Ist für Sie jetzt ganz Schluss mit der Politik?

Nein. Ich habe schon immer ehrenamtlich gearbeitet und mich sozial engagiert. Dabei bleibt es, und dafür habe ich jetzt sogar mehr Zeit. Von daher bleibe ich in vielen Bereichen tätig, die auch eine politische Rolle spielen. Richtig ist aber: Ich ziehe mich aus der Gremienarbeit zurück. Mit einer Ausnahme: Ich gehe für den Paritätischen in den Sozialausschuss. Das war eine spontane Entscheidung.

Haben Sie einen Tipp an Ihren Nachfolger an der Fraktionsspitze?

Ja. Er darf die Konfrontationen, die es in der Politik immer geben wird, nicht zu nah an sich herankommen lassen. Es ist oft schwer erträglich, was hintenrum über einen Menschen gesagt wird und gesagt werden darf. Ich habe das leidvoll erleben müssen. Da muss man lernen, dass diese Angriffe an einem abprallen. Mir hat da geholfen, dass mein Umfeld, also meine Familie und meine Freunde, nichts mit Politik zu tun und mich geschützt hat.

Was sagen Sie zum Start des neuen Oberbürgermeisters?

Es ist positiv, dass er Dinge anpackt. Aber er hätte sich besser beraten lassen sollen, so gibt es nun ärgerliche, handwerkliche Fehler. Siehe das Bündnis für Arbeit: Die Zusammensetzung der Teilnehmer ist völlig wirr.
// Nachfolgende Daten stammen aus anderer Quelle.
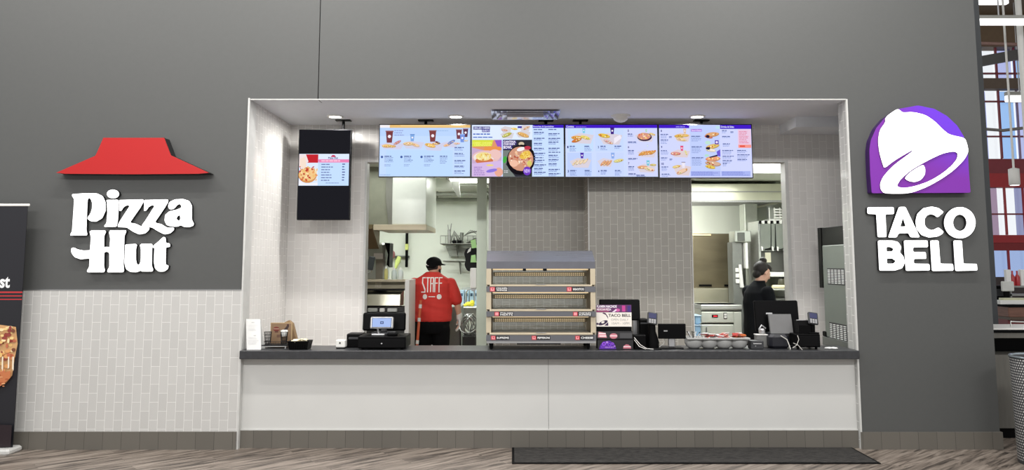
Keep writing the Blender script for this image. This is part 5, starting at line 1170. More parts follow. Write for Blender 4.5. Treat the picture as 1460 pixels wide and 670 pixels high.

So sitzt etwa die GBH, die Gemeinnützige Beschäftigungsgesellchaft Herne, mit am Tisch. Die aber vertritt nur einen kleinen Teil der Verbände und Vereine. Oder siehe die neue Struktur zur Bewältigung der Flüchtlingsfrage in der Verwaltung: In einer Arbeitsgruppe für die Wohlfahrtsverbände sitzt der Arbeiter-Samariter-Bund mit Herrn Okoniewski. Nur: Der ASB ist gar kein Wohlfahrtsverband und hat auch nicht mit Flüchtlingen zu tun. Das alles ist ärgerlich. Viellicht ist der OB zu schnell unterwegs nach seinem Amtsantritt.